“O filósofo observa e medita. É um espelho que pensa”.
Abílio de Guerra Junqueiro (1850-1923)
A ambiguidade do espelho é filosoficamente recorrente: Platão (427-347 a.c.) critica duramente as artes, o espelho, e todas as superfícies reflectoras que são simulacro da realidade e continuamente nos enganam; Plotino (204-270) sugere que a imagem de um ser recebe a influência do seu modelo como se fosse um espelho; Bachelard (1884-1962) afirma que o espelho é o Kriegspiel do amor ofensivo; Scheler (1874-1928), muito à semelhança do filósofo português Guerra Junqueiro (1850-1923), estabelece uma analogia entre o espelho e o pensamento considerando-o uma espécie de órgão de autocontemplação do universo.
“E por que reparas tu no argueiro que está no olho do teu irmão, e não vês a trave que está no teu olho? Ou como dirás a teu irmão: Deixa-me tirar o argueiro do teu olho, estando uma trave no teu? Hipócrita, tira primeiro a trave do teu olho, e então cuidarás em tirar o argueiro do olho do teu irmão” (Mateus 7:3-5).

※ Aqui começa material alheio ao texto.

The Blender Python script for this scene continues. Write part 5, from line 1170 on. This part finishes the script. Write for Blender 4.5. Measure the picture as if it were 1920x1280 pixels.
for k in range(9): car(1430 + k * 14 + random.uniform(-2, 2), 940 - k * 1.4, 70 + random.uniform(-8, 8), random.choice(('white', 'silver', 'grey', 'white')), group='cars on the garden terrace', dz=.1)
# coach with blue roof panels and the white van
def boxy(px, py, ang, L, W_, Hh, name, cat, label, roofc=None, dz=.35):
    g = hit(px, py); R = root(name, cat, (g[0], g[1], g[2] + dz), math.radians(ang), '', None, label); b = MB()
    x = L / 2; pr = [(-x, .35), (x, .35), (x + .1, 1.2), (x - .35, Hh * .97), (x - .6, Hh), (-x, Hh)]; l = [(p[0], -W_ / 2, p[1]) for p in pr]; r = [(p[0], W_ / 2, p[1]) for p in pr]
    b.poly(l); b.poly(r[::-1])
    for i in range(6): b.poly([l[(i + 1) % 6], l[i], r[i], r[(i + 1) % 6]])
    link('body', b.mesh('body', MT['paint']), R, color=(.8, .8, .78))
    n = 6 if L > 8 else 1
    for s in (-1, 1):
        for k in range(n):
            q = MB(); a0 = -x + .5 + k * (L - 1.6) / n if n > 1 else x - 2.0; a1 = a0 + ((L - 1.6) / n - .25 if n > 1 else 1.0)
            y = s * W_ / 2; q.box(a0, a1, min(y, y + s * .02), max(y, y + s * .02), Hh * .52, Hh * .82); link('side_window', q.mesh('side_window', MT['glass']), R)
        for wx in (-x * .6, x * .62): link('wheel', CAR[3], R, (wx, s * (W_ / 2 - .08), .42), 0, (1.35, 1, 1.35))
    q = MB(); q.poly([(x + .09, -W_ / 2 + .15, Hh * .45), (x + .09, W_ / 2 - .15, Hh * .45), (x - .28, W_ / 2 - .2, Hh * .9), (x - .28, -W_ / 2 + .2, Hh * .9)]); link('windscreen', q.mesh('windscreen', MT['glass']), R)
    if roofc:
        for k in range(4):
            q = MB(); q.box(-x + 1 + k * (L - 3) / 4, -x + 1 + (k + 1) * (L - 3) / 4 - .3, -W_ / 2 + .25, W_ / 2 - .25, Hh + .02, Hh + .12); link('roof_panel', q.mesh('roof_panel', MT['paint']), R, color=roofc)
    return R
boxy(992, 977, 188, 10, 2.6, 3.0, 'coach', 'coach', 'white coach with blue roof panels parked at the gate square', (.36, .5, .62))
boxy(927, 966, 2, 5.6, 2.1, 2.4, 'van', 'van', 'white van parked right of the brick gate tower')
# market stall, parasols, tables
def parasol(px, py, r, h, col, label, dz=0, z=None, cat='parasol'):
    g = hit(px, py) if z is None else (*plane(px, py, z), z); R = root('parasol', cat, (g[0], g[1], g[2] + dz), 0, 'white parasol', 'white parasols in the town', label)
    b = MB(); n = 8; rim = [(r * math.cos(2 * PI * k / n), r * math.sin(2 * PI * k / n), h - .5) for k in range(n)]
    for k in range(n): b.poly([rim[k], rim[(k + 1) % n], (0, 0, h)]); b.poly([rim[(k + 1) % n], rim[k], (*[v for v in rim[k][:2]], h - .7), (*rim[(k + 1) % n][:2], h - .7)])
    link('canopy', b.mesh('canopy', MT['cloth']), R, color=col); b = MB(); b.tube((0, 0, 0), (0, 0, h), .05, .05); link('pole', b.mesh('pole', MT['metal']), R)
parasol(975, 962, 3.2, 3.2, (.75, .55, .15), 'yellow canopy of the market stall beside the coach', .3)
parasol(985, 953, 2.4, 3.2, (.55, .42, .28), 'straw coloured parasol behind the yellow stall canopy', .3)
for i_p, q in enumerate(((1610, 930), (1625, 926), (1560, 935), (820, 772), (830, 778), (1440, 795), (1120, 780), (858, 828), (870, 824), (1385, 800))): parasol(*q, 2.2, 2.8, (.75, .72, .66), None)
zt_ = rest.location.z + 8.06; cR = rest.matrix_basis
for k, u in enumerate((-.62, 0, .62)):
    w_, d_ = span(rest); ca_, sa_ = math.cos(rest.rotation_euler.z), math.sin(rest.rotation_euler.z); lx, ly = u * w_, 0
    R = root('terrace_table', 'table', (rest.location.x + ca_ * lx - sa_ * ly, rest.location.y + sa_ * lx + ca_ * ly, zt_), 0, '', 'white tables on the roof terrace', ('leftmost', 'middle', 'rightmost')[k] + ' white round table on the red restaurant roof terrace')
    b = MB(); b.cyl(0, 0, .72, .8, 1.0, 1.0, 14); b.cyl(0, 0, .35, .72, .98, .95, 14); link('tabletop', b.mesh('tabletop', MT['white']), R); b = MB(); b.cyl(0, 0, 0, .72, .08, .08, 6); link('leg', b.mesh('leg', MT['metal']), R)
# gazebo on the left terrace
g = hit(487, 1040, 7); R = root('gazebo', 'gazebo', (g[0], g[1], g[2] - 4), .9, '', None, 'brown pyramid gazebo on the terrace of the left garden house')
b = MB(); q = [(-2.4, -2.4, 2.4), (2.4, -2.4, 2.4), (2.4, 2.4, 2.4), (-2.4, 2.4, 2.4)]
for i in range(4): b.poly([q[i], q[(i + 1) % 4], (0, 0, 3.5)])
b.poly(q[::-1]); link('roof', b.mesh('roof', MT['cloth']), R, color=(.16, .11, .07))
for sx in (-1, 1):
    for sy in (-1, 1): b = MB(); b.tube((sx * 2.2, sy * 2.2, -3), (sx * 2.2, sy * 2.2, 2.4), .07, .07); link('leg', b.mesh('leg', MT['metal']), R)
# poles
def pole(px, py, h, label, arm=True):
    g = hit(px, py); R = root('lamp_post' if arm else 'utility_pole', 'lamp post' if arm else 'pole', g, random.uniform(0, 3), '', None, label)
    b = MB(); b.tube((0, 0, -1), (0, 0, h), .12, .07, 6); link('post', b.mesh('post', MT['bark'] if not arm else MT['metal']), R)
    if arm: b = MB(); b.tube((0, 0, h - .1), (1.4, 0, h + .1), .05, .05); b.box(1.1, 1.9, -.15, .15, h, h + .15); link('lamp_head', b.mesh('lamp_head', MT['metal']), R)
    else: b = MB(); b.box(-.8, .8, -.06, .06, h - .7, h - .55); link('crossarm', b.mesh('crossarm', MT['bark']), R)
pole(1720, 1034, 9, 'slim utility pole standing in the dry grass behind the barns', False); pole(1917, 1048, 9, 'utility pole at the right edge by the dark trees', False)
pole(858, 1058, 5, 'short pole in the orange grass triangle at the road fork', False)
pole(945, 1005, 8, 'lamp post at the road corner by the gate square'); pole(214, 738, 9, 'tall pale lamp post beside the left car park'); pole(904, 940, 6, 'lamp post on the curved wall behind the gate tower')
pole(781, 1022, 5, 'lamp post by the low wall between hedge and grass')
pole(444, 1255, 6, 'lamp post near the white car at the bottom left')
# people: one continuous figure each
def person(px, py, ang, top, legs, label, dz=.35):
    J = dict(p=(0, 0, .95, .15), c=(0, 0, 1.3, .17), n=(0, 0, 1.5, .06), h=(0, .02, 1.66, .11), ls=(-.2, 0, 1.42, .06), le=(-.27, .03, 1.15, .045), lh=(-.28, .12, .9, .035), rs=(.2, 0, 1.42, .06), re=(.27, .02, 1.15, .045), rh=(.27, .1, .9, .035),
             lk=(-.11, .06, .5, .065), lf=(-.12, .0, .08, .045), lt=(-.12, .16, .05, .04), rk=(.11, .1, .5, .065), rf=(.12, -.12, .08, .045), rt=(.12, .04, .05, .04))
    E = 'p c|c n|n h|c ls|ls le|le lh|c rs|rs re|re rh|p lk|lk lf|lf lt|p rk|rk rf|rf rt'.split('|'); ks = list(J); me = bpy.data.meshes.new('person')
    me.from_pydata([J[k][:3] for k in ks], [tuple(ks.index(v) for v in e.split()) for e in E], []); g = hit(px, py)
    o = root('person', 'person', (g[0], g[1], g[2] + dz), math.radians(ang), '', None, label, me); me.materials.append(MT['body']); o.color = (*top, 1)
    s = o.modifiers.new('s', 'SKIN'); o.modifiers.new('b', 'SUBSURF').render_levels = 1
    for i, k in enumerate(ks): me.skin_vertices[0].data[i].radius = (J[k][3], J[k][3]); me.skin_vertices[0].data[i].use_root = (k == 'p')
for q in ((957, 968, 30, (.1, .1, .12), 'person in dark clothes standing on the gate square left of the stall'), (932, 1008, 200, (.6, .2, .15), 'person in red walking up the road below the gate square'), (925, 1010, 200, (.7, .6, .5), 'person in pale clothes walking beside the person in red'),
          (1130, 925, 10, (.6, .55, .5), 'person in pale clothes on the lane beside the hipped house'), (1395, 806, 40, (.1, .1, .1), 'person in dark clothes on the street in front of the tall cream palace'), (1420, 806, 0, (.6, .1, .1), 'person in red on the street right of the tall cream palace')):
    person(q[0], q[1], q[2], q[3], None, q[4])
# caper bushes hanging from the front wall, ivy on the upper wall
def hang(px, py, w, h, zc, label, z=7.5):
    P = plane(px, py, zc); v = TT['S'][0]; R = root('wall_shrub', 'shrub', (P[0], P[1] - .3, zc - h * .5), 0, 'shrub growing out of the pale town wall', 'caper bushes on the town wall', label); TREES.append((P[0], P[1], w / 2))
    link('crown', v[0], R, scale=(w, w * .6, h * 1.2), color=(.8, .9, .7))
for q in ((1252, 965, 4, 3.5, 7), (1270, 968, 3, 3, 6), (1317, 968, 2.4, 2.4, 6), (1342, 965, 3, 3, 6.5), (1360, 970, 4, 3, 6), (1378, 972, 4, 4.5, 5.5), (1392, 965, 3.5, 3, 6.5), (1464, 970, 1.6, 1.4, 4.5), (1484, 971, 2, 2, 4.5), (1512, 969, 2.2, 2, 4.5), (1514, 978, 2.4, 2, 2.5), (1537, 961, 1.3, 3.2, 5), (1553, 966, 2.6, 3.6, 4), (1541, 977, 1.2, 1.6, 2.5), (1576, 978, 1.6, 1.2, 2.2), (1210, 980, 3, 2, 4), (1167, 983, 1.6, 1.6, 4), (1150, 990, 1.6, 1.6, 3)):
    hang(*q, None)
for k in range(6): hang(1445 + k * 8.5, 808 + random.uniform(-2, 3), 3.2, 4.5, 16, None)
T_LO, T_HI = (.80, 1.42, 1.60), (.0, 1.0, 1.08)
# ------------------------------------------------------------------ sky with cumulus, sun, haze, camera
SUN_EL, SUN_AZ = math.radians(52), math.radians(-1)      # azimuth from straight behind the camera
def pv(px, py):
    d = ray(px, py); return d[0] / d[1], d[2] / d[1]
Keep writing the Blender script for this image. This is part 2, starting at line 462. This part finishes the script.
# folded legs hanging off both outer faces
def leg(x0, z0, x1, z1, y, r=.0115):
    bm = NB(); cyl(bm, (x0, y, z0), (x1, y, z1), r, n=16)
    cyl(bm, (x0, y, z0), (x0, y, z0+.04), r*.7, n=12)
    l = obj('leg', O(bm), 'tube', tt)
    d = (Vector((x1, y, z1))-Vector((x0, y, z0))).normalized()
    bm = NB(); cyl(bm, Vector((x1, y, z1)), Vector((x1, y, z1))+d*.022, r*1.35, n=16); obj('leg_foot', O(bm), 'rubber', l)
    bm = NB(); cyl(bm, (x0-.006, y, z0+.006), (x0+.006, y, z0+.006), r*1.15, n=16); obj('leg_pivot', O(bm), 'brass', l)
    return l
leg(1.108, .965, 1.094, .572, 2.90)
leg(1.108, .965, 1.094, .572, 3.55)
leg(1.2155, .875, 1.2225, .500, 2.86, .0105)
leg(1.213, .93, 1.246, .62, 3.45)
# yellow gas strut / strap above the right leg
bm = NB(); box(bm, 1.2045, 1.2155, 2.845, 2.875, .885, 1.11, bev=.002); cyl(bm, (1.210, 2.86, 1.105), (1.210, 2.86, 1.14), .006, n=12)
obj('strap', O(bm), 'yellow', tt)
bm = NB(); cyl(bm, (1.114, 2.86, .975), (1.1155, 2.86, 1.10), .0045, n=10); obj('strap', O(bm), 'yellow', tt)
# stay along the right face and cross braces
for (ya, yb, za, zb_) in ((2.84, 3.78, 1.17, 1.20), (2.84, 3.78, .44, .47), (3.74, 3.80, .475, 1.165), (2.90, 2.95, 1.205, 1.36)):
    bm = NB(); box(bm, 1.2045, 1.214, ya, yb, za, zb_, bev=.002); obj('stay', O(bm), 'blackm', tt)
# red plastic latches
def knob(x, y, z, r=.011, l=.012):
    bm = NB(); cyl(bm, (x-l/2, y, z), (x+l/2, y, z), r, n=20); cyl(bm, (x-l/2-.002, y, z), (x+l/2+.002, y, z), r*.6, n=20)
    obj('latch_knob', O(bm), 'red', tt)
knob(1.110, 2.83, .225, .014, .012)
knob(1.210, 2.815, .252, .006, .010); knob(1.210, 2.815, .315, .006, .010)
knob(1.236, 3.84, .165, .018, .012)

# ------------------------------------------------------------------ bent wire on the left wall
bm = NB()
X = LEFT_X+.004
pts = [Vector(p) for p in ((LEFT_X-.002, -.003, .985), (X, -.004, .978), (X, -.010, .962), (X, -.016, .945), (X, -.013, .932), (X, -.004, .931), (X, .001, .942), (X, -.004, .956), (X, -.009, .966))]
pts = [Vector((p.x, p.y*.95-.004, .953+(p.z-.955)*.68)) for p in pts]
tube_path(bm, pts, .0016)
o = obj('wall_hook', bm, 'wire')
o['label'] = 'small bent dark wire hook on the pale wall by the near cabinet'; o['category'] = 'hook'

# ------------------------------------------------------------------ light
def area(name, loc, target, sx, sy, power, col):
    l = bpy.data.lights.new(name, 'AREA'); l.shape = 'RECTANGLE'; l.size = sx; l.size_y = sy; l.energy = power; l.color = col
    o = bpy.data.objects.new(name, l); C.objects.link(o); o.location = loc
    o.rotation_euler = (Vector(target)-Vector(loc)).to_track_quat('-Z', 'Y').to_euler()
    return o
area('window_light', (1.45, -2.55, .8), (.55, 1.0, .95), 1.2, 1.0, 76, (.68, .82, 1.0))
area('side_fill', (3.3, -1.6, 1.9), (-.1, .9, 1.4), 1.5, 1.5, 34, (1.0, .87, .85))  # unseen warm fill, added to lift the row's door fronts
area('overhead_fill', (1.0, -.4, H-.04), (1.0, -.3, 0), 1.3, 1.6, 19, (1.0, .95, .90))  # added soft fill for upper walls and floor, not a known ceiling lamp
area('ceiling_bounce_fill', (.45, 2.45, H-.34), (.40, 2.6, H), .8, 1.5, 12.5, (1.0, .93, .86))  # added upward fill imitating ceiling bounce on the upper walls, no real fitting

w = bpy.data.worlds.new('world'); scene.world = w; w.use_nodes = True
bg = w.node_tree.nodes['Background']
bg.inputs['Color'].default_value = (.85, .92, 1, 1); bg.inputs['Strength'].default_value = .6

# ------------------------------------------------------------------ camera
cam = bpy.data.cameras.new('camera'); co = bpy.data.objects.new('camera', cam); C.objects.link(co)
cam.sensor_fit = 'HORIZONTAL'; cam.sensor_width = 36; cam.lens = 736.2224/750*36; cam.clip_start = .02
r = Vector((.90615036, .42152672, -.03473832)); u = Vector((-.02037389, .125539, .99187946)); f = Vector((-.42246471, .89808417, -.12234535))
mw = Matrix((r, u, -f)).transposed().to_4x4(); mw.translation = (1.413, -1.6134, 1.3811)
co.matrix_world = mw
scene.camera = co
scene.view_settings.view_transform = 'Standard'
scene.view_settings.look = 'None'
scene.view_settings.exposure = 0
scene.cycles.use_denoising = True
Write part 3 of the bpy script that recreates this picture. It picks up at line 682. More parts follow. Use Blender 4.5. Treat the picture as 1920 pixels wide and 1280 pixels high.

Existem dois aspectos do outro como espelho que esta parábola do evangelho nos mostra:
1) O outro exibe um defeito do qual nós também padecemos. Vemos facilmente a imperfeição no outro e mas somos cegos para a sua existência em nós próprios.
2) Possuímos um estranho impulso para “ajudar”. Por que motivo estaremos tão dispostos a aconselhar os outros, ou a criticá-los pensando que lhes fazemos bem?
O primeiro caso é um momento de reconhecimento, de tomada de consciência: “ah, afinal a falha é minha!” Num segundo momento o texto bíblico instiga-nos a refrear esta “ajuda” ao outro, e a reverter essa acção sobre nós próprios: Hipócritas, tirai primeiramente a trave do vosso olho! Que não é senão dizer que cada um, se quer ajudar o próximo, se quer melhorar o mundo, que trate mas é de se melhorar a si próprio! Esta vontade de ajudar o outro quando examinada cuidadosamente pode revelar uma origem muito menos nobre do que se supõe: ao “ajudar” colocamo-nos numa posição de superioridade em relação ao outro -coitadinho- que tanto precisa da nossa ajuda e quão ingrato é se não a aproveita!
Existe ainda um terceiro aspecto a explorar que não consta da parábola bíblica. Podemos, de facto, não padecer exactamente do mesmo defeito que vemos no outro. Que me mostra o espelho então? Neste caso o reflexo não é comportamental mas emocional. Sinto, por exemplo, desilusão, perplexidade, raiva, etc. O outro prejudica-nos e ficamos justamente zangados e irritados com ele. A raiva que sentimos é uma raiva justificada, temos toda a razão em reagir assim.
Esta raiva cheia de razão agarra-se a nós e nunca mais nos larga. Estende os seus tentáculos e aprisiona-nos num supostamente nobre sentido de justiça. No espelho, o outro mostrou-me as emoções negativas que ainda carrego comigo. Se a semente da raiva não estivesse em mim, não poderia germinar, certo? Vamos pensar sobre isto!